Instagram: @selenagomez

My re-creation:

ninamohan / Via instagram.com

This shot is where I discovered I don't know how to be sexy. My hair looks sad instead of chic, my lips look chapped instead of pouty, and my background is toilet seat covers instead of ethereal white fabric. I was anxious about exposing so much of my chest because my boobs aren't perky like Selena's. A friend confirmed my fears and told me to watch how "the girls are sitting." Blech. I also had to do this across the street from a school as it was being let out. I'm sure the parents were judging me. This shot cost me about dozen followers. How does Selena hold on to her massive following? Probably by staying true to herself and not being a budget version of another celebrity.
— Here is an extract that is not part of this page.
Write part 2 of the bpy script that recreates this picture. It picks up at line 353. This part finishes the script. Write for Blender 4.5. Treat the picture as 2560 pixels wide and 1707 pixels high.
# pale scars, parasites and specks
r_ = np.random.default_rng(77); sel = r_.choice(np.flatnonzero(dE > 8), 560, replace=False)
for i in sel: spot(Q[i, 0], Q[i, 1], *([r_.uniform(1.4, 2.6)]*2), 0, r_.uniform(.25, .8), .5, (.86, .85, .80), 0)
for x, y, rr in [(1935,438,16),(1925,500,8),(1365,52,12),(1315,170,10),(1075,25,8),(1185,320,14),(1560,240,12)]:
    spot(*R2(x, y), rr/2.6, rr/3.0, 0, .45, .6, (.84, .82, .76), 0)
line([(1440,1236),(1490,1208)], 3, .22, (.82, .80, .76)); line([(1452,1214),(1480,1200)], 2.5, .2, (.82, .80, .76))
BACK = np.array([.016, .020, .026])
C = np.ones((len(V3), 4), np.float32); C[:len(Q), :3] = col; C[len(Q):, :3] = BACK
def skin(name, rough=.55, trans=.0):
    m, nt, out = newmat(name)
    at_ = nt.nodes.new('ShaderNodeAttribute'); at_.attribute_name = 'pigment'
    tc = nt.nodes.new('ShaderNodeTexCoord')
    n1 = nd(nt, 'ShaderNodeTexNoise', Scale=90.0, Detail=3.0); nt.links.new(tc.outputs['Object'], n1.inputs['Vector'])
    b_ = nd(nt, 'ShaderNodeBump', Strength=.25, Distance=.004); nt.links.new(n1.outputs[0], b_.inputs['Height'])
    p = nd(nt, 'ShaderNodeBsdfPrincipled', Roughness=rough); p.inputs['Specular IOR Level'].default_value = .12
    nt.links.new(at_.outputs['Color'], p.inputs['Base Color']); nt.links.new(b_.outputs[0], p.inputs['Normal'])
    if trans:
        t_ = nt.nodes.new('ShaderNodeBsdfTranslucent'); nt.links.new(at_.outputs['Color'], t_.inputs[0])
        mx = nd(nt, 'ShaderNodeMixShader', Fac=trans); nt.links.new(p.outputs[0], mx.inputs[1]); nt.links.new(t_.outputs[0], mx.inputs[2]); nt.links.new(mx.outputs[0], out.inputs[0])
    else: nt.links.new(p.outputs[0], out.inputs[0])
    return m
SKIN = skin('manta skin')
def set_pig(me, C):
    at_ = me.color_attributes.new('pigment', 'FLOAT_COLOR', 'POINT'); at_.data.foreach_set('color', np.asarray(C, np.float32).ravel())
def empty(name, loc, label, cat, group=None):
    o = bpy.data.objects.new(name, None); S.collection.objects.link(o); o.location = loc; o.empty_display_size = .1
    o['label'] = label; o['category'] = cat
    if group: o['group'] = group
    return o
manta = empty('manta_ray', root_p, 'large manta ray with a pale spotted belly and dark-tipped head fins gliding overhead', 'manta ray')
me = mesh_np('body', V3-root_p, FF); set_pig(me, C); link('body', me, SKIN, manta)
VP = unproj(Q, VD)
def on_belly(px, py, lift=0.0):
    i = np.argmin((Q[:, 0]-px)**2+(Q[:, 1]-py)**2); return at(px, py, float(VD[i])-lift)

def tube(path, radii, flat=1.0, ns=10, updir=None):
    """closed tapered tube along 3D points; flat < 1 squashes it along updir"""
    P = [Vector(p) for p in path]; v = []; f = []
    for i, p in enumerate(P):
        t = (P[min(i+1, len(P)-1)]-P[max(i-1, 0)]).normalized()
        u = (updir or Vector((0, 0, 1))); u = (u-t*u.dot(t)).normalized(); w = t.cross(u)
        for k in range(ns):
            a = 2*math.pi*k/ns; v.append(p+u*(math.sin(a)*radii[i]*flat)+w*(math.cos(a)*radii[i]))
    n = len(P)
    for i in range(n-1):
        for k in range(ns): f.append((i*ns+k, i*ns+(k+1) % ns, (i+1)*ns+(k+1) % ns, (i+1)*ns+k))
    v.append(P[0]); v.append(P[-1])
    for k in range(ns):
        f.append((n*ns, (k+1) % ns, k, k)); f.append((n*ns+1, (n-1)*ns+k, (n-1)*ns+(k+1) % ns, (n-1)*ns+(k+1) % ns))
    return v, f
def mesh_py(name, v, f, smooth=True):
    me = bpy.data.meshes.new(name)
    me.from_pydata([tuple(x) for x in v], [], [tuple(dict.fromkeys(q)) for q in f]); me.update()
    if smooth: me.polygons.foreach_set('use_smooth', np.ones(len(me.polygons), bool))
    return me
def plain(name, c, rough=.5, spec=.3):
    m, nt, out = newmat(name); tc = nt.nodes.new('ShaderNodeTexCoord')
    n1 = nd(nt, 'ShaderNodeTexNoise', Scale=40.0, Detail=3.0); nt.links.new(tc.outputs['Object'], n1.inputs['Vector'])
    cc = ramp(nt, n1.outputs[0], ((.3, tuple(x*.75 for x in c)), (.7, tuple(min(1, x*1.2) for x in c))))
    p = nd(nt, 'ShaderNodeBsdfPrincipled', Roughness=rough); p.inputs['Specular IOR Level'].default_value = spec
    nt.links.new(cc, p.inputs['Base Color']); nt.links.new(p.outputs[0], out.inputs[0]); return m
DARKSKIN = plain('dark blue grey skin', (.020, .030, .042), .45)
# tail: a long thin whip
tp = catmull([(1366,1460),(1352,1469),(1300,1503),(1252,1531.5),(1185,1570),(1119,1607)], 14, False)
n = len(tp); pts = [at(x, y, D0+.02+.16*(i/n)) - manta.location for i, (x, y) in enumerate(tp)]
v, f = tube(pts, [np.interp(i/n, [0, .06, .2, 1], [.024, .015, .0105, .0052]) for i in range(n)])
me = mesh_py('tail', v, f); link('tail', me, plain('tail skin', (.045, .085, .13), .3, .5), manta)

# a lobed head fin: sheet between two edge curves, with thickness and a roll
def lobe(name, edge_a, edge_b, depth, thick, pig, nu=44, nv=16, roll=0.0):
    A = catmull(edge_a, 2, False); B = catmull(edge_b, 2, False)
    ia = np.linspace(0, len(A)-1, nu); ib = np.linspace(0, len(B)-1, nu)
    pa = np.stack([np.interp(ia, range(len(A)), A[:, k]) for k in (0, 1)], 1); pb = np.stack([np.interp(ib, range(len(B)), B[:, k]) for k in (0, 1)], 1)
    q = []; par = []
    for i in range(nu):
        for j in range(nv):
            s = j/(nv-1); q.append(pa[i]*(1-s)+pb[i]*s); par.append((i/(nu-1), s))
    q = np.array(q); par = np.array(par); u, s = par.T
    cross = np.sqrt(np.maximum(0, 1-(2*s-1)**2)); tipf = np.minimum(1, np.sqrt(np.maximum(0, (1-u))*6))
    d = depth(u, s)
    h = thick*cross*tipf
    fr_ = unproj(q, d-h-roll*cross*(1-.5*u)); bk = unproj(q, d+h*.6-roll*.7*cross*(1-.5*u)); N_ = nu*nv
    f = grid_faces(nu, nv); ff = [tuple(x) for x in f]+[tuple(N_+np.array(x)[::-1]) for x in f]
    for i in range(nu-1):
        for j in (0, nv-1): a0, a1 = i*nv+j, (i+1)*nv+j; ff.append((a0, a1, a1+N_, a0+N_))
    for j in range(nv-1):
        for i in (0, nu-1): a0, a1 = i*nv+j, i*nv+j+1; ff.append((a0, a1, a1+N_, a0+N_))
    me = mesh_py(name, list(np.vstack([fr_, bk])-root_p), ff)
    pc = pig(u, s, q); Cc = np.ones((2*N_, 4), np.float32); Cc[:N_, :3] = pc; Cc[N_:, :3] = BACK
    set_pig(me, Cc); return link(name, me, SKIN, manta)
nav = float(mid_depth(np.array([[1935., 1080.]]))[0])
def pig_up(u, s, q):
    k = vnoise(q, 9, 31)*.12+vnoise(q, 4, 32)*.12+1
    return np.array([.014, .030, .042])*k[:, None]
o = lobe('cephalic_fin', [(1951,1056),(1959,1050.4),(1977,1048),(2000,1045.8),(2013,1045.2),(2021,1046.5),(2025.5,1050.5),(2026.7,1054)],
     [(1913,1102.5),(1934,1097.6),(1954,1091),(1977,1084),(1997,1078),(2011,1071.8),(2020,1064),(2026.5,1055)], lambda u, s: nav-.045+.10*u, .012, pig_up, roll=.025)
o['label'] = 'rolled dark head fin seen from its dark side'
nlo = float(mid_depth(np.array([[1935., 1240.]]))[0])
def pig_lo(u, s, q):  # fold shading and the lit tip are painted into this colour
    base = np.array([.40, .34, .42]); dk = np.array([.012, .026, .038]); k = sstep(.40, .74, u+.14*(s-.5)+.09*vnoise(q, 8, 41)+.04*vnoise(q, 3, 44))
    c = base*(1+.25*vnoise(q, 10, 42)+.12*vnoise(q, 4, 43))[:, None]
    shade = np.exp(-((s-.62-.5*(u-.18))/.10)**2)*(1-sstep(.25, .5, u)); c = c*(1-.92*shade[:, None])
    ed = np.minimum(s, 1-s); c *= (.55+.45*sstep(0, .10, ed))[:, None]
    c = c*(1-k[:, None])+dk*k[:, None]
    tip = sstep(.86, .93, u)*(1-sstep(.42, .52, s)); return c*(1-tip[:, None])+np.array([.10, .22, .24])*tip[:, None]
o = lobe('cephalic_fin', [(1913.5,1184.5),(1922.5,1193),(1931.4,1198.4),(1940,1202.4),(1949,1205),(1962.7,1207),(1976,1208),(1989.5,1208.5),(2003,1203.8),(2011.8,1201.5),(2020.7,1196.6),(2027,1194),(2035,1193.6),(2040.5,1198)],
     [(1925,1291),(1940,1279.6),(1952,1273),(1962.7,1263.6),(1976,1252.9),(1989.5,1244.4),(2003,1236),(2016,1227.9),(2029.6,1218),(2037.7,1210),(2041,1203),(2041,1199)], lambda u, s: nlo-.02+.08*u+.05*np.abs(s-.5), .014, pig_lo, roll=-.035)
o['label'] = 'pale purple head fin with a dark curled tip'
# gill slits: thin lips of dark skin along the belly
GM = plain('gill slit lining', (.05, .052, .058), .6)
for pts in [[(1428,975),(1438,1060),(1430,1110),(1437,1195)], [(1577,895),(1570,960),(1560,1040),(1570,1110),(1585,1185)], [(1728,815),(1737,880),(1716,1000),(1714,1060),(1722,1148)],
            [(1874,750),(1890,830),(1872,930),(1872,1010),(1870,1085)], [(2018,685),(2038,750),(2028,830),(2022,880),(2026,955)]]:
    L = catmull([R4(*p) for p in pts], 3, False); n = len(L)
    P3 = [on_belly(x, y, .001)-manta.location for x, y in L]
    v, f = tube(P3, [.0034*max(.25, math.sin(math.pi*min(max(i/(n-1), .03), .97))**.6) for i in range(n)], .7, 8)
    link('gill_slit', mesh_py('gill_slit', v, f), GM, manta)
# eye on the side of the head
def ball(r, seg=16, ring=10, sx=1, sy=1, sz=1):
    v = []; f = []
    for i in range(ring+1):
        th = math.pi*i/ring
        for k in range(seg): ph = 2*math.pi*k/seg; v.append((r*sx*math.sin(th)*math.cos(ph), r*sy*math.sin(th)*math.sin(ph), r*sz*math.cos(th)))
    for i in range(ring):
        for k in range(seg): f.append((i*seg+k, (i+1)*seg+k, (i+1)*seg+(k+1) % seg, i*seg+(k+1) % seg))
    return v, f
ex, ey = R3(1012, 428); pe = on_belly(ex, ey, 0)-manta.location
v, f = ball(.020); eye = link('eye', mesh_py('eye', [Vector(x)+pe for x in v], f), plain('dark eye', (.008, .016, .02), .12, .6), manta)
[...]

The "Blurry Closeup Because Fuck It" shot.

Instagram: @selenagomez

My re-creation:

ninamohan / Via instagram.com

Only a celeb like Selena could get away with posting a low-quality, zoomed-in pic like this. What's even funnier to me is that she posted this Instagram to thank her fans for helping her reach 60 million followers. When you're a celeb of Selena's magnitude, I guess you can do the least. Perhaps I should've put less effort in, but I was definitely wary of posting such a closeup of my face, particularly because I had a very noticeable zit above my lip and I haven't shaved my mustache in a while. I assume Selena was thinking of a hot celebrity dude to get that sultry expression. I was thinking about fries, which is probably why I fell short.

Things I learned:

1. Selena is confident and famous enough to not need an Instagram aesthetic.

2. I am not.

3. It takes roughly 3,498,204 tries to re-create her ~casual~-looking pics.

4. Selena and I have different "good" angles.

5. Imitating Selena will not get me 99.5 million followers.

6. Being regular, try-hard me is better than being a budget Selena.

7. My boyfriend is a hero for taking most of these pics.